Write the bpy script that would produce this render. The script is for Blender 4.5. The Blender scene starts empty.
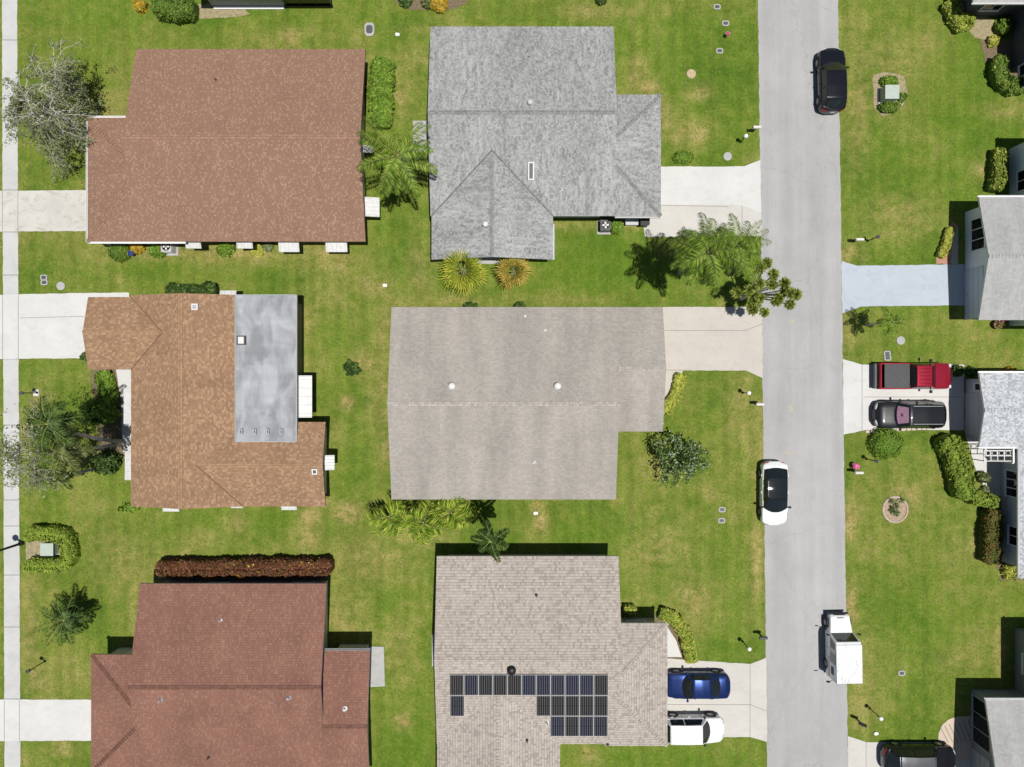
import bpy, math, random
import numpy as np
from mathutils import Vector, Matrix, noise
random.seed(7)
SC = bpy.context.scene
COL = SC.collection
S, H = 14.0, 52.0            # photo scale on the ground (px per metre) and drone height
CX, CY = 512.0, 383.5
def P(px, py, h=0.0):
    k = (H - h) / H / S
    return Vector(((px - CX) * k, -(py - CY) * k, h))
SKY_STRENGTH, SUN_STRENGTH, EXPOSURE = 0.05, 4.5, 0.0
R = math.radians
rnd = random.uniform

# ------------------------------------------------------------------ mesh builder
class MB:
    def __init__(s):
        s.v = []; s.f = []; s.m = []; s.uv = []
    def face(s, pts, m=0, uv=None):
        i = len(s.v); s.v.extend([tuple(p) for p in pts])
        s.f.append(tuple(range(i, i + len(pts)))); s.m.append(m)
        s.uv.append(uv)
    def mesh(s, vs, fs, m=0):
        i = len(s.v); s.v.extend([tuple(p) for p in vs])
        for f in fs:
            s.f.append(tuple(i + k for k in f)); s.m.append(m); s.uv.append(None)
    def box(s, c, d, m=0, rz=0.0, mat=None):
        hx, hy, hz = d[0] / 2, d[1] / 2, d[2] / 2
        vs = [Vector((x, y, z)) for x in (-hx, hx) for y in (-hy, hy) for z in (-hz, hz)]
        M = mat if mat else Matrix.Rotation(rz, 3, 'Z')
        vs = [M @ v + Vector(c) for v in vs]
        s.mesh(vs, [(0, 1, 3, 2), (4, 6, 7, 5), (0, 4, 5, 1), (2, 3, 7, 6), (0, 2, 6, 4), (1, 5, 7, 3)], m)
    def tube(s, pts, rad, n=6, m=0, cap=True):
        pts = [Vector(p) for p in pts]
        rings = []
        for i, p in enumerate(pts):
            d = (pts[min(i + 1, len(pts) - 1)] - pts[max(i - 1, 0)])
            if d.length < 1e-6: d = Vector((0, 0, 1))
            d.normalize()
            a = Vector((0, 0, 1)) if abs(d.z) < .9 else Vector((1, 0, 0))
            u = d.cross(a).normalized(); w = d.cross(u)
            r = rad[i] if hasattr(rad, '__len__') else rad
            rings.append([p + (u * math.cos(t) + w * math.sin(t)) * r for t in [2 * math.pi * k / n for k in range(n)]])
        vs = [q for r_ in rings for q in r_]; fs = []
        for i in range(len(rings) - 1):
            for k in range(n):
                fs.append((i * n + k, i * n + (k + 1) % n, (i + 1) * n + (k + 1) % n, (i + 1) * n + k))
        if cap:
            fs.append(tuple(range(n - 1, -1, -1))); fs.append(tuple(range((len(rings) - 1) * n, len(rings) * n)))
        s.mesh(vs, fs, m)
    def lathe(s, prof, c=(0, 0, 0), n=20, m=0, axis='Z'):
        vs = []; fs = []
        for r, z in prof:
            for k in range(n):
                t = 2 * math.pi * k / n
                p = (r * math.cos(t), r * math.sin(t), z)
                if axis == 'Y': p = (p[0], p[2], p[1])
                if axis == 'X': p = (p[2], p[0], p[1])
                vs.append((p[0] + c[0], p[1] + c[1], p[2] + c[2]))
        for i in range(len(prof) - 1):
            for k in range(n):
                fs.append((i * n + k, i * n + (k + 1) % n, (i + 1) * n + (k + 1) % n, (i + 1) * n + k))
        s.mesh(vs, fs, m)
    def prism(s, poly, z0, z1, m=0, mside=None):
        n = len(poly)
        vs = [(p[0], p[1], z0) for p in poly] + [(p[0], p[1], z1) for p in poly]
        s.mesh(vs, [tuple(range(n, 2 * n))], m)
        s.mesh(vs, [tuple(range(n - 1, -1, -1))], m)
        s.mesh(vs, [(i, (i + 1) % n, n + (i + 1) % n, n + i) for i in range(n)], m if mside is None else mside)
    def leaf(s, p, d, w, wid, m=0):
        # a pointed leaf: base p, full vector d, side vector w (unit), width
        s.face([p, p + d * .5 + w * wid, p + d, p + d * .5 - w * wid], m)
    def make(s, name, mats, off=(0, 0, 0), smooth=False, weld=False):
        me = bpy.data.meshes.new(name)
        o = Vector(off)
        me.from_pydata([(v[0] - o.x, v[1] - o.y, v[2] - o.z) for v in s.v], [], s.f)
        for mt in (mats if isinstance(mats, (list, tuple)) else [mats]): me.materials.append(mt)
        me.polygons.foreach_set('material_index', s.m)
        if any(u is not None for u in s.uv):
            L = me.uv_layers.new(name='UVMap'); buf = []
            for f, u in zip(s.f, s.uv):
                buf.extend([c for q in (u if u is not None else [(0, 0)] * len(f)) for c in q])
            L.data.foreach_set('uv', buf)
        if weld or smooth:
            import bmesh
            bm = bmesh.new(); bm.from_mesh(me)
            bmesh.ops.remove_doubles(bm, verts=bm.verts, dist=1e-4)
            bmesh.ops.recalc_face_normals(bm, faces=bm.faces)
            bm.to_mesh(me); bm.free()
        if smooth:
            me.polygons.foreach_set('use_smooth', [True] * len(me.polygons))
            try: me.set_sharp_from_angle(angle=R(smooth if smooth is not True else 50))
            except Exception: pass
        me.update()
        return me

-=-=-

» Problem requirements: Repeat the lines of the listing above verbatim, beginning at its first line and ending at the line containing "rnd = random.uniform", which is included. Omit pictures.

» Answer below:
Write the bpy script that would produce this render. The script is for Blender 4.5. The Blender scene starts empty.
import bpy, math, random
import numpy as np
from mathutils import Vector, Matrix, noise
random.seed(7)
SC = bpy.context.scene
COL = SC.collection
S, H = 14.0, 52.0            # photo scale on the ground (px per metre) and drone height
CX, CY = 512.0, 383.5
def P(px, py, h=0.0):
    k = (H - h) / H / S
    return Vector(((px - CX) * k, -(py - CY) * k, h))
SKY_STRENGTH, SUN_STRENGTH, EXPOSURE = 0.05, 4.5, 0.0
R = math.radians
rnd = random.uniform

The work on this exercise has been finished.